→ **TASK DESCRIPTION**
Repeat the material exactly, leaving nothing out.
☆ ☆ ☆ ☆ ☆
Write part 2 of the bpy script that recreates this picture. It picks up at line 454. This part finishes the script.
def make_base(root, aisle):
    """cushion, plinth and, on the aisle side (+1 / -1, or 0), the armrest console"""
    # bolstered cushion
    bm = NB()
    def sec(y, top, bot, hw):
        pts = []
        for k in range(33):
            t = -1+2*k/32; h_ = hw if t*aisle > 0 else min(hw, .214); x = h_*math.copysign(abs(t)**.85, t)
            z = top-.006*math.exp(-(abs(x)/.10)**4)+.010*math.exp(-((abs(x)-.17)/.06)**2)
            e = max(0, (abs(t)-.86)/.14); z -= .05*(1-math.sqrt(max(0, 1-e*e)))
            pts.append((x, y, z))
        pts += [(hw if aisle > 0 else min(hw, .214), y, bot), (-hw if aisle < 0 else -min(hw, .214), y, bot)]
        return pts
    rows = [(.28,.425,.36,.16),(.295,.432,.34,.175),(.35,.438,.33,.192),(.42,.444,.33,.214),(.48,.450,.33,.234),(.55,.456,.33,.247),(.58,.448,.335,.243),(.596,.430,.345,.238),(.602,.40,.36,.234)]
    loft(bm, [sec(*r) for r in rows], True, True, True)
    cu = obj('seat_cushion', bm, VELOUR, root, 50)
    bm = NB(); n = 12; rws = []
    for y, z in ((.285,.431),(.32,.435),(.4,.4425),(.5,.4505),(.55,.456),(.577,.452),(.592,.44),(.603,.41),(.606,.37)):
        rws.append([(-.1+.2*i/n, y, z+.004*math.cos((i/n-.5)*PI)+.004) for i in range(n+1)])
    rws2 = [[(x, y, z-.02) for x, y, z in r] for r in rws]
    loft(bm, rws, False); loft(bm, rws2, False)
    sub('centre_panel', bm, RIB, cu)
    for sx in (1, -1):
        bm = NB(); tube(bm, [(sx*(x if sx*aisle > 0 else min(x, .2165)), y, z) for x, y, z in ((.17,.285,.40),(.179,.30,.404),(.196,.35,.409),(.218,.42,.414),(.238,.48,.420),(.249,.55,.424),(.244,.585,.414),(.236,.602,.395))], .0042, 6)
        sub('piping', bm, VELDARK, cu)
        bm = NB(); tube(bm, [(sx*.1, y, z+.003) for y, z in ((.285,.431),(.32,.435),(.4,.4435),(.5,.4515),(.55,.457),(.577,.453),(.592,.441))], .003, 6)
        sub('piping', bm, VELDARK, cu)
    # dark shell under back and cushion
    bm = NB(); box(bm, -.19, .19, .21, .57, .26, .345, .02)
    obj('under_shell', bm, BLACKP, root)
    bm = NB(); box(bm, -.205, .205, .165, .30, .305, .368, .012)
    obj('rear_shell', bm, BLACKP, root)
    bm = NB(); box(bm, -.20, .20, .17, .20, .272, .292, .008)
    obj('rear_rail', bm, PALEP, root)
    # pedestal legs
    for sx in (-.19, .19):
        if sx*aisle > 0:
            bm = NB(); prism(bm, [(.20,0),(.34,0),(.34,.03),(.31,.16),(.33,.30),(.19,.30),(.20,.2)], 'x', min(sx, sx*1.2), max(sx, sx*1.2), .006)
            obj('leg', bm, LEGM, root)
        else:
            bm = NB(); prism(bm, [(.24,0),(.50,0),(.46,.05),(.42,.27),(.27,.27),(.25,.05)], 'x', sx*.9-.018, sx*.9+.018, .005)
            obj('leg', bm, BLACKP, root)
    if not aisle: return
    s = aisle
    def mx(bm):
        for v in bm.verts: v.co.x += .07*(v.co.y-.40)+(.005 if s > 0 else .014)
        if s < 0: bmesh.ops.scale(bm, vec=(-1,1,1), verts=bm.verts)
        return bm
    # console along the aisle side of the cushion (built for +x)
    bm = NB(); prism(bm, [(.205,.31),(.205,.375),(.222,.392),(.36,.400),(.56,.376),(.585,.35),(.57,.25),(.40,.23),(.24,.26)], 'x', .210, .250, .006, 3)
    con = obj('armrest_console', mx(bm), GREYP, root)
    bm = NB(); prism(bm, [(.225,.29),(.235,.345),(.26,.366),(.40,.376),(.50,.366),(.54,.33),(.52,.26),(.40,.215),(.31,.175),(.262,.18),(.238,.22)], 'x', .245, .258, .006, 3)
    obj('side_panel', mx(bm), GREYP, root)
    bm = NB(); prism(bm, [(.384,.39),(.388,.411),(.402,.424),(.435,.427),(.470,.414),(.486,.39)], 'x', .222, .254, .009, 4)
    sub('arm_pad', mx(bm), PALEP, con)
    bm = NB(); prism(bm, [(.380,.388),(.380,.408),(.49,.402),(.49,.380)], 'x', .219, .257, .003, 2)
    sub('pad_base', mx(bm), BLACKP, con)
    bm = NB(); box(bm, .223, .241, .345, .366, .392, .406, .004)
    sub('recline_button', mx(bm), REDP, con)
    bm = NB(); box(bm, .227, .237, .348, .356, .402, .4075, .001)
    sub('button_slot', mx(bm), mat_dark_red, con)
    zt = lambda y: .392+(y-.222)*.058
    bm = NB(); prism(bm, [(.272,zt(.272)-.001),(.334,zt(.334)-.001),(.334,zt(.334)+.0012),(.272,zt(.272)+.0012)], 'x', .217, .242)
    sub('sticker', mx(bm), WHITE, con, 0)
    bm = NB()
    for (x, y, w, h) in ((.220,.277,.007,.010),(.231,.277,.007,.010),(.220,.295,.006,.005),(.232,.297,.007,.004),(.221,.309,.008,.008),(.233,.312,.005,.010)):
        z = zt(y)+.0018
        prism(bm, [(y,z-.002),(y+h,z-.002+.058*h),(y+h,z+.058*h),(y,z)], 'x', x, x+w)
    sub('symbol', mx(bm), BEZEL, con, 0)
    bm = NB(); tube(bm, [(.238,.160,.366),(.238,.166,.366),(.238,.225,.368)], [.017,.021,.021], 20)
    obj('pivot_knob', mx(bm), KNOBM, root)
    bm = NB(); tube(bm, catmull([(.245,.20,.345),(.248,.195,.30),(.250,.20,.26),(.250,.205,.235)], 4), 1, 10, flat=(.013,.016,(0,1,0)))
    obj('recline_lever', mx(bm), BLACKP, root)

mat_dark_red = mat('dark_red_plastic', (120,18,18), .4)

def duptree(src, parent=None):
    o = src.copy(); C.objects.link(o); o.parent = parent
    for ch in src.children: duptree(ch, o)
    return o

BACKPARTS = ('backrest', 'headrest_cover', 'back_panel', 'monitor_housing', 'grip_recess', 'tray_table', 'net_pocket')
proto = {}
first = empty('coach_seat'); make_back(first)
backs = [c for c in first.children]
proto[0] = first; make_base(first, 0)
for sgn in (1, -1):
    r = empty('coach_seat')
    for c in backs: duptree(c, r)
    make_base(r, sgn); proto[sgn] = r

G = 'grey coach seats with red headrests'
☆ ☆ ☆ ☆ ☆
→ **RESULT FOR THIS TASK**
Write part 2 of the bpy script that recreates this picture. It picks up at line 454. This part finishes the script.
def make_base(root, aisle):
    """cushion, plinth and, on the aisle side (+1 / -1, or 0), the armrest console"""
    # bolstered cushion
    bm = NB()
    def sec(y, top, bot, hw):
        pts = []
        for k in range(33):
            t = -1+2*k/32; h_ = hw if t*aisle > 0 else min(hw, .214); x = h_*math.copysign(abs(t)**.85, t)
            z = top-.006*math.exp(-(abs(x)/.10)**4)+.010*math.exp(-((abs(x)-.17)/.06)**2)
            e = max(0, (abs(t)-.86)/.14); z -= .05*(1-math.sqrt(max(0, 1-e*e)))
            pts.append((x, y, z))
        pts += [(hw if aisle > 0 else min(hw, .214), y, bot), (-hw if aisle < 0 else -min(hw, .214), y, bot)]
        return pts
    rows = [(.28,.425,.36,.16),(.295,.432,.34,.175),(.35,.438,.33,.192),(.42,.444,.33,.214),(.48,.450,.33,.234),(.55,.456,.33,.247),(.58,.448,.335,.243),(.596,.430,.345,.238),(.602,.40,.36,.234)]
    loft(bm, [sec(*r) for r in rows], True, True, True)
    cu = obj('seat_cushion', bm, VELOUR, root, 50)
    bm = NB(); n = 12; rws = []
    for y, z in ((.285,.431),(.32,.435),(.4,.4425),(.5,.4505),(.55,.456),(.577,.452),(.592,.44),(.603,.41),(.606,.37)):
        rws.append([(-.1+.2*i/n, y, z+.004*math.cos((i/n-.5)*PI)+.004) for i in range(n+1)])
    rws2 = [[(x, y, z-.02) for x, y, z in r] for r in rws]
    loft(bm, rws, False); loft(bm, rws2, False)
    sub('centre_panel', bm, RIB, cu)
    for sx in (1, -1):
        bm = NB(); tube(bm, [(sx*(x if sx*aisle > 0 else min(x, .2165)), y, z) for x, y, z in ((.17,.285,.40),(.179,.30,.404),(.196,.35,.409),(.218,.42,.414),(.238,.48,.420),(.249,.55,.424),(.244,.585,.414),(.236,.602,.395))], .0042, 6)
        sub('piping', bm, VELDARK, cu)
        bm = NB(); tube(bm, [(sx*.1, y, z+.003) for y, z in ((.285,.431),(.32,.435),(.4,.4435),(.5,.4515),(.55,.457),(.577,.453),(.592,.441))], .003, 6)
        sub('piping', bm, VELDARK, cu)
    # dark shell under back and cushion
    bm = NB(); box(bm, -.19, .19, .21, .57, .26, .345, .02)
    obj('under_shell', bm, BLACKP, root)
    bm = NB(); box(bm, -.205, .205, .165, .30, .305, .368, .012)
    obj('rear_shell', bm, BLACKP, root)
    bm = NB(); box(bm, -.20, .20, .17, .20, .272, .292, .008)
    obj('rear_rail', bm, PALEP, root)
    # pedestal legs
    for sx in (-.19, .19):
        if sx*aisle > 0:
            bm = NB(); prism(bm, [(.20,0),(.34,0),(.34,.03),(.31,.16),(.33,.30),(.19,.30),(.20,.2)], 'x', min(sx, sx*1.2), max(sx, sx*1.2), .006)
            obj('leg', bm, LEGM, root)
        else:
            bm = NB(); prism(bm, [(.24,0),(.50,0),(.46,.05),(.42,.27),(.27,.27),(.25,.05)], 'x', sx*.9-.018, sx*.9+.018, .005)
            obj('leg', bm, BLACKP, root)
    if not aisle: return
    s = aisle
    def mx(bm):
        for v in bm.verts: v.co.x += .07*(v.co.y-.40)+(.005 if s > 0 else .014)
        if s < 0: bmesh.ops.scale(bm, vec=(-1,1,1), verts=bm.verts)
        return bm
    # console along the aisle side of the cushion (built for +x)
    bm = NB(); prism(bm, [(.205,.31),(.205,.375),(.222,.392),(.36,.400),(.56,.376),(.585,.35),(.57,.25),(.40,.23),(.24,.26)], 'x', .210, .250, .006, 3)
    con = obj('armrest_console', mx(bm), GREYP, root)
    bm = NB(); prism(bm, [(.225,.29),(.235,.345),(.26,.366),(.40,.376),(.50,.366),(.54,.33),(.52,.26),(.40,.215),(.31,.175),(.262,.18),(.238,.22)], 'x', .245, .258, .006, 3)
    obj('side_panel', mx(bm), GREYP, root)
    bm = NB(); prism(bm, [(.384,.39),(.388,.411),(.402,.424),(.435,.427),(.470,.414),(.486,.39)], 'x', .222, .254, .009, 4)
    sub('arm_pad', mx(bm), PALEP, con)
    bm = NB(); prism(bm, [(.380,.388),(.380,.408),(.49,.402),(.49,.380)], 'x', .219, .257, .003, 2)
    sub('pad_base', mx(bm), BLACKP, con)
    bm = NB(); box(bm, .223, .241, .345, .366, .392, .406, .004)
    sub('recline_button', mx(bm), REDP, con)
    bm = NB(); box(bm, .227, .237, .348, .356, .402, .4075, .001)
    sub('button_slot', mx(bm), mat_dark_red, con)
    zt = lambda y: .392+(y-.222)*.058
    bm = NB(); prism(bm, [(.272,zt(.272)-.001),(.334,zt(.334)-.001),(.334,zt(.334)+.0012),(.272,zt(.272)+.0012)], 'x', .217, .242)
    sub('sticker', mx(bm), WHITE, con, 0)
    bm = NB()
    for (x, y, w, h) in ((.220,.277,.007,.010),(.231,.277,.007,.010),(.220,.295,.006,.005),(.232,.297,.007,.004),(.221,.309,.008,.008),(.233,.312,.005,.010)):
        z = zt(y)+.0018
        prism(bm, [(y,z-.002),(y+h,z-.002+.058*h),(y+h,z+.058*h),(y,z)], 'x', x, x+w)
    sub('symbol', mx(bm), BEZEL, con, 0)
    bm = NB(); tube(bm, [(.238,.160,.366),(.238,.166,.366),(.238,.225,.368)], [.017,.021,.021], 20)
    obj('pivot_knob', mx(bm), KNOBM, root)
    bm = NB(); tube(bm, catmull([(.245,.20,.345),(.248,.195,.30),(.250,.20,.26),(.250,.205,.235)], 4), 1, 10, flat=(.013,.016,(0,1,0)))
    obj('recline_lever', mx(bm), BLACKP, root)

mat_dark_red = mat('dark_red_plastic', (120,18,18), .4)

def duptree(src, parent=None):
    o = src.copy(); C.objects.link(o); o.parent = parent
    for ch in src.children: duptree(ch, o)
    return o

BACKPARTS = ('backrest', 'headrest_cover', 'back_panel', 'monitor_housing', 'grip_recess', 'tray_table', 'net_pocket')
proto = {}
first = empty('coach_seat'); make_back(first)
backs = [c for c in first.children]
proto[0] = first; make_base(first, 0)
for sgn in (1, -1):
    r = empty('coach_seat')
    for c in backs: duptree(c, r)
    make_base(r, sgn); proto[sgn] = r

G = 'grey coach seats with red headrests'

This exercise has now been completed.